In a famous painting by Francisco de Zurbaran, painted in 1630, “A cup of water and a rose”,the artist shows a white ceramic cup, almost full of still water, on a thick silver platter, with a fragile, slightly blown pink rose. The surface of the water is a miracle of rendering of transparency in solid pigment. The excitement of the painting is in the way the artist represents the complicated process of seeing itself, the way the brain reconstructs liquids and solids, roughs and smooths. And then the way the paint makes a new object, also solid, representing this seeing and understanding. This painting understands and reproduces vision. It is Zurbarán’s endlessly varied, endlessly repeated obsession with stuff, with cloth, with different folds of different weights of monks’ habits. Zurbarán is a visionary of the material.

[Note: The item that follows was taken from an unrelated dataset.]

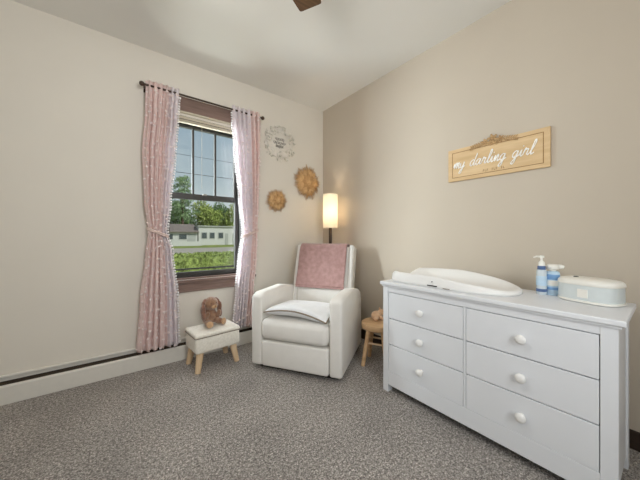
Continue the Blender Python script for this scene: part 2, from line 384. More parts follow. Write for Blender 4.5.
def curtain(label, keys, ztop, zbot, inner, nf, tie, ph):
    """keys: (z, x_left, x_right, fold amplitude, y)"""
    xc = (keys[0][1]+keys[0][2])/2
    root = thing('curtain', label, 'curtain', (xc, -.09, zbot), 0, 'pink curtains at the window')
    NZ, NS = 90, 84
    def pt(s, z):
        xl, xr, am, yy = lerp_keys(keys, z)
        wob = .006*noise.noise(Vector((s*5+ph, z*2.3, 1.7)))
        y = yy+am*sin(2*pi*(nf*s)+ph+.5*sin(z*2+ph))+am*.35*sin(2*pi*nf*2.3*s+ph*2)+wob
        x = xl+(xr-xl)*(s+.012*sin(2*pi*nf*s*2+ph))
        if z < .35: x += .004*noise.noise(Vector((s*9, z*9, ph)))
        return Vector((x-xc, y+.09, z-zbot))
    split_ = .73 if inner > .5 else .58
    (p0, p1), (l0, l1) = ((0, split_), (split_-.004, 1.)) if inner > .5 else ((split_, 1.), (0., split_+.004))
    def strip(a, b, n):
        bm = bmesh.new(); g = []
        for i in range(NZ+1):
            z = zbot+(ztop-zbot)*i/NZ
            g.append([bm.verts.new(pt(a+(b-a)*j/n, z)) for j in range(n+1)])
        for i in range(NZ):
            for j in range(n): bm.faces.new((g[i][j], g[i][j+1], g[i+1][j+1], g[i+1][j]))
        return bm
    o = obj('panel', strip(p0, p1, 60), 'curtain', root, smooth=True)
    md = o.modifiers.new('thick', 'SOLIDIFY'); md.thickness = .0025
    li = obj('window_lit_panel', strip(l0, l1, 48), 'window_lit', root, smooth=True); li['label'] = 'curtain strip coloured pale for window light'  # paler cloth paints daylight onto the window-side folds
    md = li.modifiers.new('thick', 'SOLIDIFY'); md.thickness = .0025
    # rows of small tufts
    bm = bmesh.new(); rnd = random.Random(int(ph*100)+3)
    rows = 30
    for i in range(rows):
        z = zbot+.03+(ztop-zbot-.10)*i/(rows-1)
        for k in range(11):
            s = (k+.5*(i % 2)+.25)/11.5+rnd.uniform(-.035, .035)
            if not 0.01 < s < .99: continue
            p = pt(s, z+rnd.uniform(-.028, .028)); p.y -= .008
            rr = rnd.uniform(.008, .012)
            for q in ball(bm, p, rr, 1, (1.1, .7, .9)):
                q.co += Vector((rnd.uniform(-1,1), rnd.uniform(-1,1), rnd.uniform(-1,1)))*rr*.25
    t = obj('tufts', bm, 'tuft', root, smooth=False); t['kind'] = 'stuff'; t['label'] = 'pale pink tufts in rows'
    # pom pom fringe on the window-side edge
    bm = bmesh.new(); z = zbot+.015
    while z < ztop-.06:
        p = pt(inner, z); p.x += (.006 if inner > .5 else -.006); p.y -= .003
        rr = rnd.uniform(.009, .0125)
        for q in ball(bm, p, rr, 1):
            q.co += Vector((rnd.uniform(-1,1), rnd.uniform(-1,1), rnd.uniform(-1,1)))*rr*.2
        z += .024
    f = obj('fringe', bm, 'fringe', root, smooth=False); f['kind'] = 'stuff'; f['label'] = 'white fringe along the edge'
    # tie-back cord: a slanted loop
    z0, z1 = tie
    pts = []
    for k in range(28):
        a = 2*pi*k/28; c = .5+.5*cos(a)
        z = z0+(z1-z0)*c
        xl, xr, am, yy = lerp_keys(keys, z)
        x = (xl+xr)/2+(xr-xl+.012)/2*cos(a)
        y = yy-.038*sin(a)*(1 if sin(a) > 0 else .75)
        pts.append((x-xc, y+.09, z-zbot))
    bm = bmesh.new(); tube(bm, pts, .0065, 6, closed=True)
    tube(bm, [Vector(p)+Vector((0, -.003, -.013)) for p in pts], .005, 6, closed=True)
    obj('tieback', bm, 'cord', root, smooth=True)
    return root
LK = [(2.39, -1.925, -1.675, .018, -.09), (2.13, -1.928, -1.690, .026, -.09), (1.80, -1.948, -1.712, .026, -.09), (1.40, -1.935, -1.745, .024, -.09),
      (1.13, -1.905, -1.768, .016, -.085), (.96, -1.925, -1.730, .022, -.088), (.56, -1.965, -1.692, .026, -.096), (.14, -1.99, -1.680, .028, -.105)]
RK = [(2.39, -1.21, -.905, .018, -.09), (2.24, -1.205, -.90, .026, -.09), (1.97, -1.18, -.903, .026, -.09), (1.47, -1.13, -.922, .024, -.09),
      (1.13, -1.10, -.936, .016, -.085), (.86, -1.14, -.945, .022, -.088), (.55, -1.168, -.978, .026, -.096), (.17, -1.20, -1.0, .026, -.10)]
curtain('pink tufted curtain gathered left of the window, nearest the long bare wall', LK, 2.385, .158, 1., 6, (1.165, 1.10), .6)
curtain('pink tufted curtain gathered right of the window, behind the armchair', RK, 2.385, .185, 0., 6, (1.10, 1.165), 2.2)

# ------------------------------------------------------------------ recliner
CH = thing('recliner_armchair', 'cream upholstered recliner armchair in the corner of the room', 'armchair', (-1.0125, -.909, 0), math.atan2(-.84, .543))
obj('plinth', B(-.34, .345, .06, .70, 0, .036, bev=.004), 'black', CH)
def prism_u(prof, u0, u1, bev):
    bm = bmesh.new(); ring_strip(bm, [[Vector((u, v, z)) for v, z in prof] for u in (u0, u1)])
    bmesh.ops.recalc_face_normals(bm, faces=bm.faces[:])
    bmesh.ops.bevel(bm, geom=bm.edges[:], offset=bev, segments=3, profile=.5, affect='EDGES', clamp_overlap=True)
    return bm
for u0, u1 in ((-.388, -.285), (.293, .395)):
    obj('armrest', prism_u([(0, .033), (0, .603), (.06, .628), (.42, .632), (.62, .600), (.72, .56), (.76, .48), (.76, .033)], u0, u1, .022), 'leather', CH, autosmooth=50)
obj('footrest', B(-.283, .291, -.012, .10, .04, .250, bev=.02, seg=3), 'leather', CH, autosmooth=50)
bm = bmesh.new(); box(bm, -.283, .291, -.03, .66, .262, .425, .045, 4)
for v in bm.verts:
    if v.co.y < .1: v.co.y -= .018*max(0, 1-abs((v.co.z-.35)/.1))*max(0, 1-(v.co.x/.3)**4)
    if v.co.z > .4: v.co.z += .012*max(0, 1-(v.co.x/.3)**2)
obj('seat', bm, 'leather', CH, autosmooth=60)
obj('seat_deck', B(-.284, .292, .06, .74, .10, .30), 'leather', CH)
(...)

In a painting by Velázquez, an angry cook, wielding a pestle, glares out at us with the rage of all women confined to kitchen tasks. Beside her, are four fish, some papery-skinned garlic roots and two gleaming eggs. There is great emotion exhibited in these simple, everyday objects. Frederick Elwell’s English interior full of harmonious objects and Peter Blake’s “found” collection of miniature bottles, both are examples of images depicting everyday things, some common, some exquisite. These are all, at some primary level, a contemplation of the work of eye and brain, first in really seeing something, in making vision – and then in reforming the vision in new and other material. Some art teachers urge their students to draw crumpled paper so as to see clearly, without preconceptions, and to record what we see. Crumples and folds – as in the shimmering 17th-century Dutch skirts of silvery satin, as in Zurbarán’s brown and creamy habits – are random abstractions that make us think about seeing, and about light. Because once your vision is transformed from merely seeing the object, to “seeing” the object fully, you new vision transforms your life; you are expanded. The painted metaphor becomes reality in the change that has occurred in you. For it is within our material bodies that we experience and record interactions with other material life; it is in seeing the detail of the objects that we realize that their true value to us is what we learn about impermanence….about transience….about what we actually miss seeing. Art can teach us that all of life is representational. It really stands for something else, something we usually don’t “see”. But, if we look hard enough, we can make ourselves aware of what lies behind the everyday objects in our lives. And then, no matter who we are, what we have, or what we have experienced, our lives are changed.
There is a famous Buddhist story about a man and his beloved cat. He places a bowl of food on the floor some distance from the cat. And to draw the cats attention to it, he points his figure in the direction of the bowl. Instead of looking at what the man is pointing to, the very thing that provides primal sustenance….food….the cat, instead, sniffs the end of the mans finger. Perhaps we all go through life merely sniffing the ends of fingers, rather than actually seeing the real source of nourishment that we need. As we spend our days obsessed with sports, reality tv, hamburgers and beer, maybe we are just sniffing the fingers of those pointing us away from what we really need. A metaphor for life? Art? Language? Music? Only if you try to see.
(Inspired by an article in the Guardian about an exhibit at the National Gallery in London.)